**STATED EXERCISE**
Copy each line that contains the string "from".

**DATA LINES**
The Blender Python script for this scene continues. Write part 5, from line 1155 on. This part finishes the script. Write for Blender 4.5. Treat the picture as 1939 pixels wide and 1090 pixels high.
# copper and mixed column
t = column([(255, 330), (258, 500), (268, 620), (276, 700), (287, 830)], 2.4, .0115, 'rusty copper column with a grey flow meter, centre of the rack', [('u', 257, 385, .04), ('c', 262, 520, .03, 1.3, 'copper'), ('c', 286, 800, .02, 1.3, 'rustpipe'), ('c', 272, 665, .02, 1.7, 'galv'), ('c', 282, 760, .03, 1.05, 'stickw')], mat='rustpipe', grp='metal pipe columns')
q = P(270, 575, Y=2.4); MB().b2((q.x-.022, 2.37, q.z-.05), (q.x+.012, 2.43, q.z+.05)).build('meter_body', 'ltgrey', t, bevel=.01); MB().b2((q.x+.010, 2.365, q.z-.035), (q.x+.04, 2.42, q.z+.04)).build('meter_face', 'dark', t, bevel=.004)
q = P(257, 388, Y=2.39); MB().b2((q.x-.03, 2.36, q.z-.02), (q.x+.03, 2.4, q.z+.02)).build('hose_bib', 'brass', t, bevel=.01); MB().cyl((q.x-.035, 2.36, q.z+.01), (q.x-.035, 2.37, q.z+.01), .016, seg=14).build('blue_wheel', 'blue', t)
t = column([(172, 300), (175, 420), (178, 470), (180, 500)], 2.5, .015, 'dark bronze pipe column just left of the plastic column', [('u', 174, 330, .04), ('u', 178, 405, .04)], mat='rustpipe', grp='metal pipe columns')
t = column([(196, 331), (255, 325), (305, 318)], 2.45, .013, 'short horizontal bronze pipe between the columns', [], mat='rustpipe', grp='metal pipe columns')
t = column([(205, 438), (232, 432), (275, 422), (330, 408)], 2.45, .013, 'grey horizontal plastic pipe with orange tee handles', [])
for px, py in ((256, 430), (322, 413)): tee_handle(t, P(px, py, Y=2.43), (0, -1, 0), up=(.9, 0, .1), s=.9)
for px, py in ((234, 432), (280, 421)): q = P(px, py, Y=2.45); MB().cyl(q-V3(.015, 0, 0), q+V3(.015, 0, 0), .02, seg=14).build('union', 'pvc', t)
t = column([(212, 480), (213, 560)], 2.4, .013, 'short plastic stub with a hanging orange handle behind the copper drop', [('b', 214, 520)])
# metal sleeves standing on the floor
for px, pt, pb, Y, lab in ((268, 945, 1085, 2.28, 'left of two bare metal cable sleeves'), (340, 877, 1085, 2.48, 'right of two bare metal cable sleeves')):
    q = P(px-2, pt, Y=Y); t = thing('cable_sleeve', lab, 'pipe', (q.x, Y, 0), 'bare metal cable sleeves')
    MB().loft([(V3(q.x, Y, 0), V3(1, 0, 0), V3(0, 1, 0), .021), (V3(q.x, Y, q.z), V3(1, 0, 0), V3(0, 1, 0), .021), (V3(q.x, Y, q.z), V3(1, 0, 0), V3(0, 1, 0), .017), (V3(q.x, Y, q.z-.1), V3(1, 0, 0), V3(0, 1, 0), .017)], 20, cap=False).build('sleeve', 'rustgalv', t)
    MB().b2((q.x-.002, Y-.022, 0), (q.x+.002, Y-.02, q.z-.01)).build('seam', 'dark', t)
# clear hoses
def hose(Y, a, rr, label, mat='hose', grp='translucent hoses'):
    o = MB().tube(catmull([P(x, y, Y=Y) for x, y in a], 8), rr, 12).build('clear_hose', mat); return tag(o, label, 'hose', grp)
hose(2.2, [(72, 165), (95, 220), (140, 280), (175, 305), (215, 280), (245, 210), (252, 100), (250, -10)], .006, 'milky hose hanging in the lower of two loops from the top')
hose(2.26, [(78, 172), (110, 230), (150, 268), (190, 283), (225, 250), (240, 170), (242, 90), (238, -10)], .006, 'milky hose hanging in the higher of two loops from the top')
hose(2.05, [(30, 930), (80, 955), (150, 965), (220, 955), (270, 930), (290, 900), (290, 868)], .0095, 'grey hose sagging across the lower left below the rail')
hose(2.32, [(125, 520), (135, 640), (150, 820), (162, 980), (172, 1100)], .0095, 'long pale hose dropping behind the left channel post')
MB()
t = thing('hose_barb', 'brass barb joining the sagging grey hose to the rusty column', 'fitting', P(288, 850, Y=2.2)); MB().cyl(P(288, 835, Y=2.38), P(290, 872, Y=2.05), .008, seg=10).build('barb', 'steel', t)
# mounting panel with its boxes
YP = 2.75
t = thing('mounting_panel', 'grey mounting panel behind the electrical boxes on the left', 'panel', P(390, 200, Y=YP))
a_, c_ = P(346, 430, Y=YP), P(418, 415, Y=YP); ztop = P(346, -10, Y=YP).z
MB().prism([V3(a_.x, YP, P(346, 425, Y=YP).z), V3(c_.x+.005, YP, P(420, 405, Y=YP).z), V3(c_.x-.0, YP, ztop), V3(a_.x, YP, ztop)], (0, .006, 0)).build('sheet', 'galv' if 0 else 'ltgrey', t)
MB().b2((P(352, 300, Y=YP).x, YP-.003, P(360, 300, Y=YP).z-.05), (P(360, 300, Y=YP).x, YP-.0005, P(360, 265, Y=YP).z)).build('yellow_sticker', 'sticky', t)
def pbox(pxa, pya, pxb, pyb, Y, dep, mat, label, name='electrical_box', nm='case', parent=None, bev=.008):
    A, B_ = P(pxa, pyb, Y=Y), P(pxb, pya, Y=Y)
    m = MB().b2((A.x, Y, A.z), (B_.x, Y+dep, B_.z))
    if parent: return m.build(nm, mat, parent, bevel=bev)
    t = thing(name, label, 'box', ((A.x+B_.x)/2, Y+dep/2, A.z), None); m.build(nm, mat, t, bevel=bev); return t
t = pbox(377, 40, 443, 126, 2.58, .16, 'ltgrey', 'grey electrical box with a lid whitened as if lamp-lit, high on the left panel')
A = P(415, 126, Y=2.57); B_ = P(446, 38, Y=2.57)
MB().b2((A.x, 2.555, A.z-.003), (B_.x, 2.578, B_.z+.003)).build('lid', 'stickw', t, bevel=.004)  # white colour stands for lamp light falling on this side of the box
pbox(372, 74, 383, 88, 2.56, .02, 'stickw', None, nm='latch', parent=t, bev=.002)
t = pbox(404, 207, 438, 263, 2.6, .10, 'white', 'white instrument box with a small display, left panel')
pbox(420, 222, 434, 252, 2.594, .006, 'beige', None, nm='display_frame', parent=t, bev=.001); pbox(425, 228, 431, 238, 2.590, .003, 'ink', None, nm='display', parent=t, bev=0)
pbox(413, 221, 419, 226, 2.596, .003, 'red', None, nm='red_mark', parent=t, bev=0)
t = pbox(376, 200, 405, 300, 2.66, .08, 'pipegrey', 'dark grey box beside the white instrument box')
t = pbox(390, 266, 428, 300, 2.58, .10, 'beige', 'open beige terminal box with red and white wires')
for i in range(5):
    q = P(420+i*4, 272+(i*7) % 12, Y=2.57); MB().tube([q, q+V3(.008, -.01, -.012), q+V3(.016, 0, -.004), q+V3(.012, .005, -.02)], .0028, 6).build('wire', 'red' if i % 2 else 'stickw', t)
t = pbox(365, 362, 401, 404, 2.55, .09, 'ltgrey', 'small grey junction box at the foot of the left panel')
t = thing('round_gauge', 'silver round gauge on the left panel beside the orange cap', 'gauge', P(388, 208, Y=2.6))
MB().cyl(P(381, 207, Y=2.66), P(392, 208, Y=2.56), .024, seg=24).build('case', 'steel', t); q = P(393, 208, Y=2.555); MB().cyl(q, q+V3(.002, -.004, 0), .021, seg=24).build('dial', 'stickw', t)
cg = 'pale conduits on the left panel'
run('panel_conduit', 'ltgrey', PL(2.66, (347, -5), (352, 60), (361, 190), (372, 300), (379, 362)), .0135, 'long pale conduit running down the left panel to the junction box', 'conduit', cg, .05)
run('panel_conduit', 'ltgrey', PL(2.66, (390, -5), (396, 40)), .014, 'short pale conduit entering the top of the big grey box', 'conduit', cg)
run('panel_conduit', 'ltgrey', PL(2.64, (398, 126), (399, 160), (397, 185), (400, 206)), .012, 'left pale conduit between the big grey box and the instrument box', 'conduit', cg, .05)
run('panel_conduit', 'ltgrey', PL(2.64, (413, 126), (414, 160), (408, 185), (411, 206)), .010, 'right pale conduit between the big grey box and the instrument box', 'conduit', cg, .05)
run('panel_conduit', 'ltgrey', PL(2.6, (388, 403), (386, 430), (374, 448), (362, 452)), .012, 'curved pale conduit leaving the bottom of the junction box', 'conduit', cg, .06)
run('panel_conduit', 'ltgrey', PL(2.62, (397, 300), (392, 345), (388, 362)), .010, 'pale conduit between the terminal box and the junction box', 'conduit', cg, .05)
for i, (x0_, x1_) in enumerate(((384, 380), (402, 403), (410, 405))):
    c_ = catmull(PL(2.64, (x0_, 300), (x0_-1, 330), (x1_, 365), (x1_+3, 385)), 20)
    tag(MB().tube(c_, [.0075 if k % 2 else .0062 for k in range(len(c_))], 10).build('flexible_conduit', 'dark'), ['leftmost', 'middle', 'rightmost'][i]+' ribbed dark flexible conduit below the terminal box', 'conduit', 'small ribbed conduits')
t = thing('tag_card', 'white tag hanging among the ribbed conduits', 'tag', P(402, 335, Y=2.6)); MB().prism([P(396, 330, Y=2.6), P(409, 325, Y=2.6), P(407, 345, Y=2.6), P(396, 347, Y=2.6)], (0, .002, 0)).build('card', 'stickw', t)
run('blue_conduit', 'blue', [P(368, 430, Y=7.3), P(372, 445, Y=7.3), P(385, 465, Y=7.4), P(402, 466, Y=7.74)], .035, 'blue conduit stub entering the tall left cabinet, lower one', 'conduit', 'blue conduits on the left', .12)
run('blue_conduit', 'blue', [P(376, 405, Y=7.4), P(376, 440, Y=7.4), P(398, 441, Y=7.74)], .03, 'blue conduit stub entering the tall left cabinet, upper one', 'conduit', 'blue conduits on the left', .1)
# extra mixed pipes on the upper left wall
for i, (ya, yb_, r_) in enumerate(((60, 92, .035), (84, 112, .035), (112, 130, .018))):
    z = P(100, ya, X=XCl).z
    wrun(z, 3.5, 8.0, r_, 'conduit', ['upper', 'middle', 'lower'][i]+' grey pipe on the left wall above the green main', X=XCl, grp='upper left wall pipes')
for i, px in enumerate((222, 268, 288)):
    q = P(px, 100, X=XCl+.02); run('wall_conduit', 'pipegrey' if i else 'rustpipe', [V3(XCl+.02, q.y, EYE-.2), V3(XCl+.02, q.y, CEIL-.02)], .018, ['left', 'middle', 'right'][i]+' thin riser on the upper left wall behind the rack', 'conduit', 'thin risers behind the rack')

**ANSWER BELOW**
The Blender Python script for this scene continues. Write part 5, from line 1155 on. This part finishes the script. Write for Blender 4.5. Treat the picture as 1939 pixels wide and 1090 pixels high.
hose(2.2, [(72, 165), (95, 220), (140, 280), (175, 305), (215, 280), (245, 210), (252, 100), (250, -10)], .006, 'milky hose hanging in the lower of two loops from the top')
hose(2.26, [(78, 172), (110, 230), (150, 268), (190, 283), (225, 250), (240, 170), (242, 90), (238, -10)], .006, 'milky hose hanging in the higher of two loops from the top')